朴葉寿司とは、岐阜県の飛騨地方周辺で作られている郷土料理で、朴の木の葉っぱに、シャケとか紅生姜とか昆布とかのちらし寿司的なものを包んだものだ。料理としての方向性は、鱒寿司とかと同じような感じで、葉っぱの殺菌性とか防カビ性とかの力を借りた昔ながらの携行食というか、ちょっとした保存食みたいな感じだ。素材自体は素朴だが、朴葉の香りがついて美味い。量的にはおにぎり一個分といったところだが、するする食べれてしまう。だしの利いた味噌汁と組み合わされると、なんか出る。脳みそから。
郷土料理なので地域や家庭によってそれぞれ違うそうで、ビジュアルにも揺らぎはあるが、おばあちゃんちの朴葉寿司の見た感じは、上記Wikipediaに掲載されている写真とかなり似ている。こんなにいろいろ乗っていないけど。
朴葉に関しては、これも飛騨地方の郷土料理で、味噌を朴葉で包んで焼く「朴葉味噌」というのもある。それも朴葉の香りというか薫りがついて美味い。朴葉に飛騨牛と味噌を乗せて一緒に焼くというコンボは鉄板のご馳走で、これも本当にヤバい。ちなみに朴葉は火にも強い。
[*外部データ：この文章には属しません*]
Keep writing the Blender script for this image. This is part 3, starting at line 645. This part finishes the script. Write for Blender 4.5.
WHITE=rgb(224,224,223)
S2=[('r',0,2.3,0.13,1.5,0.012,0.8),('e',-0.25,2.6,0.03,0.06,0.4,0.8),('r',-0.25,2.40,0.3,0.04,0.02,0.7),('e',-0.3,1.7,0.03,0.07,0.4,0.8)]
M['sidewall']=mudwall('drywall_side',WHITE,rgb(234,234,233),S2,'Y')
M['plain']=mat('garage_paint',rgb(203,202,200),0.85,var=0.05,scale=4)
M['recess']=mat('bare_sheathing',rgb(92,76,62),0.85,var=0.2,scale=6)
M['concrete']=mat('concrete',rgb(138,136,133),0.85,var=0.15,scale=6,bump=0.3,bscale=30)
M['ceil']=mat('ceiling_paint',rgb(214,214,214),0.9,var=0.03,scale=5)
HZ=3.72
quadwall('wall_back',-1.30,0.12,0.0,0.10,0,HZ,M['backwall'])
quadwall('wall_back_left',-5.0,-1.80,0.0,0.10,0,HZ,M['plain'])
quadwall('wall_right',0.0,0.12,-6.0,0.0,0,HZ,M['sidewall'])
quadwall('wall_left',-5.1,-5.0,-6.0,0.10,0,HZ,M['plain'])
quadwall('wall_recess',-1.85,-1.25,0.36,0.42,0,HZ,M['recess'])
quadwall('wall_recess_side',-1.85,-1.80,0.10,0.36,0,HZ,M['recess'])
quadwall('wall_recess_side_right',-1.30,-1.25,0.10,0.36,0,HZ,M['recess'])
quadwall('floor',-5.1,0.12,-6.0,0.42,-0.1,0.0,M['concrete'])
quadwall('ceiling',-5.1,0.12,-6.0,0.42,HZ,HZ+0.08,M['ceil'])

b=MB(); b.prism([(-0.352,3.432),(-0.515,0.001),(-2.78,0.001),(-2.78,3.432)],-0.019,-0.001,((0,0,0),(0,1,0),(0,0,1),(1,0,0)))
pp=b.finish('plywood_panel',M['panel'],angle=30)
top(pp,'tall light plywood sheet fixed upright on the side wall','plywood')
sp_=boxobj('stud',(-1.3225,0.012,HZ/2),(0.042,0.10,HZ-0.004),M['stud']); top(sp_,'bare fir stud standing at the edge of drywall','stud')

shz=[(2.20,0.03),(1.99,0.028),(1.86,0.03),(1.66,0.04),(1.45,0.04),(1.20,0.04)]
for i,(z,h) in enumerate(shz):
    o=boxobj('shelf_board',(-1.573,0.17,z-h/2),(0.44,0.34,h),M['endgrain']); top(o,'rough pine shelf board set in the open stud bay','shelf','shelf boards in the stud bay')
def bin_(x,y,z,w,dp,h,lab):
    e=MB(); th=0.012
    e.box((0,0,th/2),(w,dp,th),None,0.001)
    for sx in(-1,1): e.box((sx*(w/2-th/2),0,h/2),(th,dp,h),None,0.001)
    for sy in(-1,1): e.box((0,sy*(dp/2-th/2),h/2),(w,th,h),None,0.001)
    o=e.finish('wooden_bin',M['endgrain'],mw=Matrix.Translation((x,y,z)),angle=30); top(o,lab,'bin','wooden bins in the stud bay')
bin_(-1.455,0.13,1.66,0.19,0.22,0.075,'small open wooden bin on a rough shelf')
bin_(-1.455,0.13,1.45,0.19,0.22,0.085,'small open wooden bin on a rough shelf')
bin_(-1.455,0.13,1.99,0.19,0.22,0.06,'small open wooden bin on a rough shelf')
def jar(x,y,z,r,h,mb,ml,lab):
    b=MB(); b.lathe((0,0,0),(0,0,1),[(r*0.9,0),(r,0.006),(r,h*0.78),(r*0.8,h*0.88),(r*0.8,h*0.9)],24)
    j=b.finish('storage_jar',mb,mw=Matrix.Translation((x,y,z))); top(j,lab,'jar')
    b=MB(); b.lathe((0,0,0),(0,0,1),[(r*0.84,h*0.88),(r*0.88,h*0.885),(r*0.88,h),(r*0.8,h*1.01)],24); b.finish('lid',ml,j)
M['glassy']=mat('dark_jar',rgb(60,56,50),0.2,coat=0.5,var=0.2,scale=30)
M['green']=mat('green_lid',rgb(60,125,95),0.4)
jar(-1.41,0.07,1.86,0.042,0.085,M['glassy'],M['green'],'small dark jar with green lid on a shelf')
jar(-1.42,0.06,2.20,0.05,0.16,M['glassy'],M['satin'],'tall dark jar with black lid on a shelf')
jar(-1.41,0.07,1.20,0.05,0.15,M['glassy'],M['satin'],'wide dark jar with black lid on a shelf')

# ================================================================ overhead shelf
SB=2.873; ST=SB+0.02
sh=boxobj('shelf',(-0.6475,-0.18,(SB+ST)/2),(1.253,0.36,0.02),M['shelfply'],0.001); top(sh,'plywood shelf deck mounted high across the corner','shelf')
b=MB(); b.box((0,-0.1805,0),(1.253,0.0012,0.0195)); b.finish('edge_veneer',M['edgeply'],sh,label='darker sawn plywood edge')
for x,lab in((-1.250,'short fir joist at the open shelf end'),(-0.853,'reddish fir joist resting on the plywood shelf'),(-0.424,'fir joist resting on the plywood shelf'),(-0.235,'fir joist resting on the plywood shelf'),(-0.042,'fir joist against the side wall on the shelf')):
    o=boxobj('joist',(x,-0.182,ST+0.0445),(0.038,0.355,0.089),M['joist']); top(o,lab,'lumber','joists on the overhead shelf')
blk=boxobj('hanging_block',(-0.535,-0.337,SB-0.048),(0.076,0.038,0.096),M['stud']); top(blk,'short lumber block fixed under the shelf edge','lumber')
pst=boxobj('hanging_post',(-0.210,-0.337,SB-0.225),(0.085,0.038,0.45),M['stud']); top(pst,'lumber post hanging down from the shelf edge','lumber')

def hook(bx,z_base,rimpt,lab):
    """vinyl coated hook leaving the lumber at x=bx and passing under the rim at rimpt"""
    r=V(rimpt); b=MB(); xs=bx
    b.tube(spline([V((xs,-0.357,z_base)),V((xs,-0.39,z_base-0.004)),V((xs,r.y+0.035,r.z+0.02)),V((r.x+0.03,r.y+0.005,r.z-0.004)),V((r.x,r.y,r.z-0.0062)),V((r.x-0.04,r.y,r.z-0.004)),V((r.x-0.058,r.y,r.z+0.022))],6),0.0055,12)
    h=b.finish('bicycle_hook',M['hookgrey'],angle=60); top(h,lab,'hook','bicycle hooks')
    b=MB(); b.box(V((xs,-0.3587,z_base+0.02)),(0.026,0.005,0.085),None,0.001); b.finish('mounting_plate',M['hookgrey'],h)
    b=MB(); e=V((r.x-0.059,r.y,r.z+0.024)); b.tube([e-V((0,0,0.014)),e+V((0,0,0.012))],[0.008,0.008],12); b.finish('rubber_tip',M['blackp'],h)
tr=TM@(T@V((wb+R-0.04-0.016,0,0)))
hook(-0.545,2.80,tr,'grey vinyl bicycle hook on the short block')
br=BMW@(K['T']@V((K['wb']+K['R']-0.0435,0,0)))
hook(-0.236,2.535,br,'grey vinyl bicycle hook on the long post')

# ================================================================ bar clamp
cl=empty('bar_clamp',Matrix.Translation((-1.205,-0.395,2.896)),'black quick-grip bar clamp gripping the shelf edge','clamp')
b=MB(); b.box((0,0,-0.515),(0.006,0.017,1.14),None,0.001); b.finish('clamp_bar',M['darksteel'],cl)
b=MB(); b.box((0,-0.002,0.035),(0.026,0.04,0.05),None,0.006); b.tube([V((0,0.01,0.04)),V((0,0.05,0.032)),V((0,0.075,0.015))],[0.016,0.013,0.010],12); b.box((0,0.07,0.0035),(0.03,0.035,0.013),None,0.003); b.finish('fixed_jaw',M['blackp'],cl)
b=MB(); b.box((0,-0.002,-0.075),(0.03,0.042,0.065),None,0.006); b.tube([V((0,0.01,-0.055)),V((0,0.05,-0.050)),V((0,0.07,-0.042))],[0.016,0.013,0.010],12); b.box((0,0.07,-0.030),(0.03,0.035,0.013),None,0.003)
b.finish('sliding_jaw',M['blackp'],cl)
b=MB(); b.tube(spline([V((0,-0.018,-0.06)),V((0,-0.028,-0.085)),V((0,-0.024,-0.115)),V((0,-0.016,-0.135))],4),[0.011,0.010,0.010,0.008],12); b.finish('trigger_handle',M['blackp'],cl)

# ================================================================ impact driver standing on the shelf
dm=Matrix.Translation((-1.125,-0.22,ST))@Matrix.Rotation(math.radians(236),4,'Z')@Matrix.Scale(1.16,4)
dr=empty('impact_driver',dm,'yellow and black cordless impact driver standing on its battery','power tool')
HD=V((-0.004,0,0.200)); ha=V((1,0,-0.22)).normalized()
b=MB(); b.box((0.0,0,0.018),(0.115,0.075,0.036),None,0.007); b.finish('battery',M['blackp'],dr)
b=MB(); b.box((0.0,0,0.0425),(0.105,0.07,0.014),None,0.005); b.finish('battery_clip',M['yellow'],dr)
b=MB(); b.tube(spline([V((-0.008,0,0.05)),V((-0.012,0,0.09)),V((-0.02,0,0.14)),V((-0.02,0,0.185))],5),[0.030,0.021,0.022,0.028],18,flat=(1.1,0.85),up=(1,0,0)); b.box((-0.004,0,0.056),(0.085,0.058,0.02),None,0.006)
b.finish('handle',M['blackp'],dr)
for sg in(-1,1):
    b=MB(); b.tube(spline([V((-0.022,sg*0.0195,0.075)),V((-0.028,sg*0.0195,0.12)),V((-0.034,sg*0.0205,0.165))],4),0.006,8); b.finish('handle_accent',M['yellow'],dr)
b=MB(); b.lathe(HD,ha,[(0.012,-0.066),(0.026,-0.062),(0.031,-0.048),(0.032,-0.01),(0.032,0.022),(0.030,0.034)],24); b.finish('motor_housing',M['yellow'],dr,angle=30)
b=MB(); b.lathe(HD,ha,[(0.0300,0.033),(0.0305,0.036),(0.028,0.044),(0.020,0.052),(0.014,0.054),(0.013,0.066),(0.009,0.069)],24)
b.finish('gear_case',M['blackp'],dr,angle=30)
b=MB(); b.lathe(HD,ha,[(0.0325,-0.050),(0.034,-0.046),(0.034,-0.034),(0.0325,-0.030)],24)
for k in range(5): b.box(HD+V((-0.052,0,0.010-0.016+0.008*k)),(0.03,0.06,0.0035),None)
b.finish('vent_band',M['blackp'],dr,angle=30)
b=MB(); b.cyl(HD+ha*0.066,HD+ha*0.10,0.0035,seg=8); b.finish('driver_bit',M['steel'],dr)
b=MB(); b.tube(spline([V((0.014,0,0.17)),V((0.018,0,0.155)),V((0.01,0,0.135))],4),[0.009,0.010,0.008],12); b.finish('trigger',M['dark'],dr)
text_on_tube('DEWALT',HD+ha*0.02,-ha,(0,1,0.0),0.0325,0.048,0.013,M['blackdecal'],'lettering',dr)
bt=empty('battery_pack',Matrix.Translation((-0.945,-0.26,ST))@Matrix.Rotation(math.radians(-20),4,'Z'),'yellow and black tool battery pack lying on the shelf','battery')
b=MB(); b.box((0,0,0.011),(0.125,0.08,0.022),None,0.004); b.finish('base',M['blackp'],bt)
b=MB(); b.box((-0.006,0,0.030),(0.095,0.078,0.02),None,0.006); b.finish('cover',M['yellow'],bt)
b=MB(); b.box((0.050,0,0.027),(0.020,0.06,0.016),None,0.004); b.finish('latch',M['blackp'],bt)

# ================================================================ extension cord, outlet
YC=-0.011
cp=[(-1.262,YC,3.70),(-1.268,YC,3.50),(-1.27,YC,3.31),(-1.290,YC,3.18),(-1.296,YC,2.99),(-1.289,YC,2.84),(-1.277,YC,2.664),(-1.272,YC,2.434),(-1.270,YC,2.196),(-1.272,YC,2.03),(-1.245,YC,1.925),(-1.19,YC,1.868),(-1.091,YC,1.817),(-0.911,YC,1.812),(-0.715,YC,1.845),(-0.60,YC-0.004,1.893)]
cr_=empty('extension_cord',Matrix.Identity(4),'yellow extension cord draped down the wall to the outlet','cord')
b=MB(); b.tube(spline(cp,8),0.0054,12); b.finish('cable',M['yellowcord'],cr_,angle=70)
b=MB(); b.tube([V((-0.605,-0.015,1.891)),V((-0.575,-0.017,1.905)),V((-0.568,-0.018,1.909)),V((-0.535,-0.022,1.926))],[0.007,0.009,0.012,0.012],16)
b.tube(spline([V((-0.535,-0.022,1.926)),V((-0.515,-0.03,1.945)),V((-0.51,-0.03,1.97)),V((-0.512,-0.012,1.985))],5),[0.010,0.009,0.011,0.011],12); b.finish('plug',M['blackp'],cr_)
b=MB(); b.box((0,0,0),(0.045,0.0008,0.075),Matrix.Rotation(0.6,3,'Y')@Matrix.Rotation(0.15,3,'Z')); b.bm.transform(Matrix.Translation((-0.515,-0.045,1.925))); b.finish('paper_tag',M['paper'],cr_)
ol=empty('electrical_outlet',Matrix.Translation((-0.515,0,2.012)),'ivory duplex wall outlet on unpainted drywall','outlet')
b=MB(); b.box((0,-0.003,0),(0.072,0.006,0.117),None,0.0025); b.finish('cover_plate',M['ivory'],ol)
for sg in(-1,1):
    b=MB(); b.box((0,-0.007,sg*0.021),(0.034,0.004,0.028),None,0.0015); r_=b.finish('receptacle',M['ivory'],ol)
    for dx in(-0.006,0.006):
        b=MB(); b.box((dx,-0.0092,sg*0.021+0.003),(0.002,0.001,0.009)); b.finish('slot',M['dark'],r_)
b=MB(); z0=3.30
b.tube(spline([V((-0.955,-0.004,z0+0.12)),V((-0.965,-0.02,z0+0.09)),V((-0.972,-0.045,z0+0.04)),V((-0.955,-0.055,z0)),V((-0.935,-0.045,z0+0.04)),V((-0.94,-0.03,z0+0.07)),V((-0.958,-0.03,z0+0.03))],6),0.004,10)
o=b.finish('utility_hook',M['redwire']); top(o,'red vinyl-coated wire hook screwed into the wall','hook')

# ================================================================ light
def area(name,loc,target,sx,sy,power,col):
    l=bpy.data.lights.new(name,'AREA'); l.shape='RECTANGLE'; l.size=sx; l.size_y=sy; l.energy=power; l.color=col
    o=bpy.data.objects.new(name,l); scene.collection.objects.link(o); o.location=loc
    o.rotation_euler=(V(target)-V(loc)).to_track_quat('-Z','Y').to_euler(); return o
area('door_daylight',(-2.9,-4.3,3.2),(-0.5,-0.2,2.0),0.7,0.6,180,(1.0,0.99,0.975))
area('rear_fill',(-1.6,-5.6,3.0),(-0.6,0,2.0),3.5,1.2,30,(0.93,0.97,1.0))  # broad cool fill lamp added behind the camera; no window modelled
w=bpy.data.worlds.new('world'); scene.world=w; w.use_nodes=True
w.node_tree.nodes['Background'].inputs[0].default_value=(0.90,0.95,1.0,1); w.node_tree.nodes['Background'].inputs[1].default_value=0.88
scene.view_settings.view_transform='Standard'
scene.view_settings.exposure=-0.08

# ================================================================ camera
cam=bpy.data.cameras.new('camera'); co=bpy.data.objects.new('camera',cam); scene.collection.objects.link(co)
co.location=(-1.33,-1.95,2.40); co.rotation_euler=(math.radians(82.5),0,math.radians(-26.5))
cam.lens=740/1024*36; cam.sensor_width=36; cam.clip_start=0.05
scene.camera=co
母親の実家は温泉で名の知れた下呂市で、おばあちゃんち自体は市街から車で15分ほど行った山の方。自然あふれると言えば聞こえがいいが、多くが農家で農地と山ばかりだ。コンビニもなんでもかんでも遠い。川は夏でもめちゃんこ冷たい。冬はもちろん寒く、かつてほどではないがそこそこ雪も降る。けれどとても穏やかな時間が流れて、夜は星がとても綺麗で、美味いものも多いし、温泉はやっぱ良い。

毎年一回、ちょうどこれくらいの時期に、おばあちゃんは朴葉寿司を手作りする。それも大量に。朴葉が若く大きく開き、そして香りがいい時期なのだと思う。朴葉をわざわざ山の方へ収穫に行き、大量に酢飯を作り、乗せるものも準備し、おばあちゃんちに生産ラインが突如現れる。その一連にみんな駆り出される。母親は4人兄弟の三番目で、上に姉が二人下に弟が一人。女性陣はみんなそれぞれ散っているが、各家族で参加できる人を引き連れて集結する。
皆が配置につく。朴葉を拭く。朴葉の茎のあたりを切り、切った茎をピンのようにしておく。酢飯を乗せる。それぞれの具材を乗せていく。折って包んで、茎で作ったピンで閉じる。箱に敷き詰め積み重ねていく。これが生産ライン上で延々と繰り返される。

おばあちゃんちは、ずーっと農家で、それこそ100年以上続いていて、家屋自体も100年くらいのやつらしい。おじいちゃんは一昨年亡くなったが、大変な時期もあそこでずっと自然と共に暮らしてきた。季節の移り変わりに合わせて種を蒔くように、朴葉寿司作りも時期を感じるある種の儀式というか、お祭りみたいなものの一つなのかもしれない。そしてそれを延々とずーっと繰り返してきた。ゴールデン・カムイとか読んで、儀式的なアレに「おー」と感心していたが、意外と近いところでずっとあった。

けれど、おばあちゃんもいい歳だ。おばあちゃん主導で行われているこの祭りも、いつまで開催されるんだろうか。最近終わりについて感じることが多いが、そういう歳になってきたのかもしれない。

そんなことを考えながら届いた朴葉寿司を食べた。美味い。たくさん届いたので、食べきれないやつは冷凍しておく。解凍して食べても美味い。